Instabilities in Photoionized Interstellar Gas

We present a linear analysis of acoustic and thermo-reactive instabilities in a diffuse gas, photoionized and heated by a radiation field, cooled by collisional excitation of hydrogen and metal lines. The hydrogen recombination reaction has a stabilizing effect on the thermal mode found by Field (1965) since the condensation instability occurs in a narrower region of the parameter space and grows on longer time scales due to its oscillatory character. This effect is stronger when the mean photon energy is not much larger than the hydrogen ionization energy. Moreover, for fixed values of thermal pressure and photoionization rate, there are thermo- reactive unstable equilibria for which no transition to a stable phase is possible.
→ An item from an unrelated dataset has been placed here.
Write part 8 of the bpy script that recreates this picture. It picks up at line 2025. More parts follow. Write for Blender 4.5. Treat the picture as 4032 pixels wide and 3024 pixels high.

By extending our analysis of the thermo-reactive modes to the nonlinear regime we show that when no phase transition is possible the medium evolves through a series of nonequilibrium states characterized by large amplitude, nonlinear periodic oscillations of temperature, density and hydrogen ionization fraction. We find also unstable acoustic waves which, for solar metal abundances, are the fastest growing modes in two temperature intervals: around $T\sim 100$~K and $T\sim 8000$~K (i.e. cold and warm phase, respectively), independent of the mean photon energy. Possible implications for the interstellar medium and intergalactic medium are briefly outlined.